21:06 -- Tom Kristensen pulled in front of me several minutes ago.  I'd nearly lost his tail.  Then he misses a 90-degree turn.  I see a cloud of tire smoke in the corner ahead of me, and one second later, Tom Kristensen is heading right for me, playing chicken (?).  I brake, swerve, and clip the left front of his car at a thankfully low speed; but now I have light (green) damage to my rear driver's side wheel.  I'm currently wondering what it's like to be that third wheel.

21:00 -- 466 miles.  Threw some Papa Murphy's into the microwave.  Let's hear it for Customer Appreciation Day leftovers.  Lack of a soundtrack during the Le Mans is killing me.  Spun the Klaxons' Myths of the Near Future.  That's better.  My eyes have been glossing over, and at one point during the race I'd suddenly snapped to my senses, wondering how I'd made it that far without crashing.  I've experienced that very real fear during lengthy road trips from San Diego, California, to my hometown of Coos Bay, Oregon.  But that's a 14-hour drive.  Only three hours into a videogame, though, has accelerated that feeling prematurely.

20:06 -- Entering a Zen-like racing state of mind.  Things are progressing well.  I'm watching the tree-lined shadows crawl a couple more inches across the road with each passing lap.  My trigger finger isn't complaining anymore.  I'm flipping through a stellar mix of personal albums:  Digitalism's Idealism album; These New Puritans' Beat Pyramid; Holy F*ck's LP, and Add N to (X)'s Loud Like Nature.  I hear a telltale blip from Xbox LIVE informing me that I've just unlocked another achievement:  Long Haul.  I've officially driven 1,000 in-game miles.

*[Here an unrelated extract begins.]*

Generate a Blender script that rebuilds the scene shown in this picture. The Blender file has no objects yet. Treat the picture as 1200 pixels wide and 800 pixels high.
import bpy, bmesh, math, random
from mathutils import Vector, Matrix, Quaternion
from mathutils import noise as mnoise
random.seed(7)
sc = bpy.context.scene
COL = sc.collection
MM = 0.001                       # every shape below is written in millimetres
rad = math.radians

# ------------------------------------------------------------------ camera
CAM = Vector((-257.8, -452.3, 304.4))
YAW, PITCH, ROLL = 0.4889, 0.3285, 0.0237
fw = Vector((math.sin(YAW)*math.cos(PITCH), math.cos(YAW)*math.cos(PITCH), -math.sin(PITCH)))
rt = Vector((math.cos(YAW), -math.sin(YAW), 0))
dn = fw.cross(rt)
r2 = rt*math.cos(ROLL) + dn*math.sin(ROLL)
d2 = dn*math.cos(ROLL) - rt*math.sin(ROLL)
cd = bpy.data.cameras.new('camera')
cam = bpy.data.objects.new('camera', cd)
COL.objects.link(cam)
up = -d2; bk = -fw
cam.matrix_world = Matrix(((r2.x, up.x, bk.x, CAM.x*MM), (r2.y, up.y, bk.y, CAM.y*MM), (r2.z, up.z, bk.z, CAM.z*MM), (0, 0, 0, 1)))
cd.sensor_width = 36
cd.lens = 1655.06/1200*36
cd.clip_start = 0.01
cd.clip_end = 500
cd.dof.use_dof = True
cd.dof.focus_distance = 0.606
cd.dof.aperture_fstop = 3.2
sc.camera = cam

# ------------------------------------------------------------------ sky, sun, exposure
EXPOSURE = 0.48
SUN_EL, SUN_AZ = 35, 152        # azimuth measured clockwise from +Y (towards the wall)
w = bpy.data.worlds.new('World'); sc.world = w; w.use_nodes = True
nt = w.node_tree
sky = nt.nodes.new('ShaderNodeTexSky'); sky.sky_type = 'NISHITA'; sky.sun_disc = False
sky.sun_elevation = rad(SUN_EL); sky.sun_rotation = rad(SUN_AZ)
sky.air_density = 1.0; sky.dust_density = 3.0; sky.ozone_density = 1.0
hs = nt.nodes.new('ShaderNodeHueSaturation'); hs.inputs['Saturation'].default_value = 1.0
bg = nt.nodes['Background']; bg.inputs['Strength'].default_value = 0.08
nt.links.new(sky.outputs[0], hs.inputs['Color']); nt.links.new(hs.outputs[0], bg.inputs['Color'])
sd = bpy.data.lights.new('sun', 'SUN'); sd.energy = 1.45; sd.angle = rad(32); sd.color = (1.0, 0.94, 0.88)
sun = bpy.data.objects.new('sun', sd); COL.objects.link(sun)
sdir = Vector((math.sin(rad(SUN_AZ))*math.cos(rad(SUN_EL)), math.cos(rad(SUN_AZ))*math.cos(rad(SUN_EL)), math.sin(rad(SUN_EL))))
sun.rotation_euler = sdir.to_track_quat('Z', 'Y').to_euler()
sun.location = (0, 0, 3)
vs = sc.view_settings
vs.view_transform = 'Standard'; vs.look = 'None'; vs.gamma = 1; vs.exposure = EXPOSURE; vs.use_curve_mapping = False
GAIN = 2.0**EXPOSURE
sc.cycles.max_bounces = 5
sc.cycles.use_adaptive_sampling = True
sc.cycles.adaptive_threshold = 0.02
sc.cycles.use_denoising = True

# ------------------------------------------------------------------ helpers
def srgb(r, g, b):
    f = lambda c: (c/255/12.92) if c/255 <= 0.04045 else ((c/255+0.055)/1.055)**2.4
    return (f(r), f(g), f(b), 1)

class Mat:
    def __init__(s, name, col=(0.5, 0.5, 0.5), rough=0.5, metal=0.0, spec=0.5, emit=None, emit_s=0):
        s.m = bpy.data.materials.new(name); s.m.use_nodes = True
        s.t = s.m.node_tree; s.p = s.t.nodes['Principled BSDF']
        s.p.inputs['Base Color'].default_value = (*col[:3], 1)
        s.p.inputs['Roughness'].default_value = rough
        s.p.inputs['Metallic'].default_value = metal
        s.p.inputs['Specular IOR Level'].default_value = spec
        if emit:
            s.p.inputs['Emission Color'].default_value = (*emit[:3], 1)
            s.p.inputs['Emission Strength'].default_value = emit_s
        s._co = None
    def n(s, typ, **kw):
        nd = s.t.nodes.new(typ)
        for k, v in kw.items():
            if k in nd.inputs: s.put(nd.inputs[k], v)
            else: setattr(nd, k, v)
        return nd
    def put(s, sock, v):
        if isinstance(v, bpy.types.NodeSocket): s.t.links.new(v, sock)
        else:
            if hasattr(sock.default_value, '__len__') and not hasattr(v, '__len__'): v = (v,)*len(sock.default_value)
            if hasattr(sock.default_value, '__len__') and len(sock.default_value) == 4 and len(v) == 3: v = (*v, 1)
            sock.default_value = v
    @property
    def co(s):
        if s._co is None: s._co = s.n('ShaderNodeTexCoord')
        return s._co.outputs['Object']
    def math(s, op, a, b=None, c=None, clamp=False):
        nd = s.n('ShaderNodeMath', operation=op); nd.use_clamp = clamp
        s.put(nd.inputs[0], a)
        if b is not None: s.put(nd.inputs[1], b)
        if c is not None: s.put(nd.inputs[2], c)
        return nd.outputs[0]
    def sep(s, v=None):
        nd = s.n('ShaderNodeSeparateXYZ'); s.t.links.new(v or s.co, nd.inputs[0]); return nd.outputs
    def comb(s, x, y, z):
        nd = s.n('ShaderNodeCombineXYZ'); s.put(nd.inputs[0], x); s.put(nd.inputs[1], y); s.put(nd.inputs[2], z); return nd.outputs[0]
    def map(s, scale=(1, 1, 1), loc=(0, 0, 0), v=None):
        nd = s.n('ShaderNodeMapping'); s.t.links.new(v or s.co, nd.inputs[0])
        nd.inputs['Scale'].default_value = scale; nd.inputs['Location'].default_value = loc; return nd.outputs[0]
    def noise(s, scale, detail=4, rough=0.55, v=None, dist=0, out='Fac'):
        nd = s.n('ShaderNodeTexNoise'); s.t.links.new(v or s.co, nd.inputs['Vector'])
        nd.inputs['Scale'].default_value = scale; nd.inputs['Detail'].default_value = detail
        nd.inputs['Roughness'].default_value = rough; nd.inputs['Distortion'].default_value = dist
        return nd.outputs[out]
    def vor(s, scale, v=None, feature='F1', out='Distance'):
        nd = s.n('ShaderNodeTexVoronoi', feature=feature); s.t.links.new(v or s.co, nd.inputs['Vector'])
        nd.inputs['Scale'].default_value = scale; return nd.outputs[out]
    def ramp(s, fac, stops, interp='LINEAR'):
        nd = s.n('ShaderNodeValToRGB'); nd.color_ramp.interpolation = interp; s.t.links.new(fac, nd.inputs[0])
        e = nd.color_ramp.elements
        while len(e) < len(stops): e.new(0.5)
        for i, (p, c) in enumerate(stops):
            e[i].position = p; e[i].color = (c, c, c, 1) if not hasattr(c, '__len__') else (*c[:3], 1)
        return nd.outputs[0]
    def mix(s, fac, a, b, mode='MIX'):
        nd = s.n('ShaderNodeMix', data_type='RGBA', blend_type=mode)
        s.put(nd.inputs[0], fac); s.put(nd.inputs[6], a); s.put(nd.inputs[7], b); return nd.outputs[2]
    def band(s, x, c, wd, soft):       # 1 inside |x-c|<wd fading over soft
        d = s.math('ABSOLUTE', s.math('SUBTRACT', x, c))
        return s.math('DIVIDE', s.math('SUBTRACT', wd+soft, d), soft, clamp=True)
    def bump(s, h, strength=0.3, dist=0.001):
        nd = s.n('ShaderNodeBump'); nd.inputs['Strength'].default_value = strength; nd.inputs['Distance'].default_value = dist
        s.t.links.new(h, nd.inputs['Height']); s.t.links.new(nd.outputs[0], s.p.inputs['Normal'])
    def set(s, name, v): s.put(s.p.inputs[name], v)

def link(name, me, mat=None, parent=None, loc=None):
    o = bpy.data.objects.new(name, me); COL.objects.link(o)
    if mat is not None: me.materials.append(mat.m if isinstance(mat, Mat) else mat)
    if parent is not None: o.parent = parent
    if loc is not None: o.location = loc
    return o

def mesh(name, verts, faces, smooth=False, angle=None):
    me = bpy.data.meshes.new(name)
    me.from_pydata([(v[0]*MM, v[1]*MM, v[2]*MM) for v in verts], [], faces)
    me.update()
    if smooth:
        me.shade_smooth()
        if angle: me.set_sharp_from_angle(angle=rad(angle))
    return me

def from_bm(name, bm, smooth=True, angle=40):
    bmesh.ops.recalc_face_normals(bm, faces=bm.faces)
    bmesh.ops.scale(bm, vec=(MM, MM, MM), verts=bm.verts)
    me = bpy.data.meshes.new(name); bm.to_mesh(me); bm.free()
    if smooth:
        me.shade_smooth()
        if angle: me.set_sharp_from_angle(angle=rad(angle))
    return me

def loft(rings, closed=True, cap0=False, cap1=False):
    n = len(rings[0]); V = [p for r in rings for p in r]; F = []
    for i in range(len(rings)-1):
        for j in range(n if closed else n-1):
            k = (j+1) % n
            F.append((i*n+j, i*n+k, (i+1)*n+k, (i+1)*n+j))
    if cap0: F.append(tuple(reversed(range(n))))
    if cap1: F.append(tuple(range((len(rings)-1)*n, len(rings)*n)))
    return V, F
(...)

20:05 -- The achievement yoinked me out of any Zen-like race state I'd entered.  At the zig zags leading up to the stadium, I began to slow down, but forgot to start cornering.  The car explodes in a tiny fireball.  A screen of statistics tells me:

        Speed of impact:  112 mph

        Force of impact:  83.82G

        Total damage:  98%

I made it less than 17 percent of the way into 24 Heures du Mans (in the French), and a supreme feeling of relief washed over me, not even giving frustration a chance to rear its pointless head.  I walked away from the Xbox 360, headed for the garage, and wheeled out the lawn mower.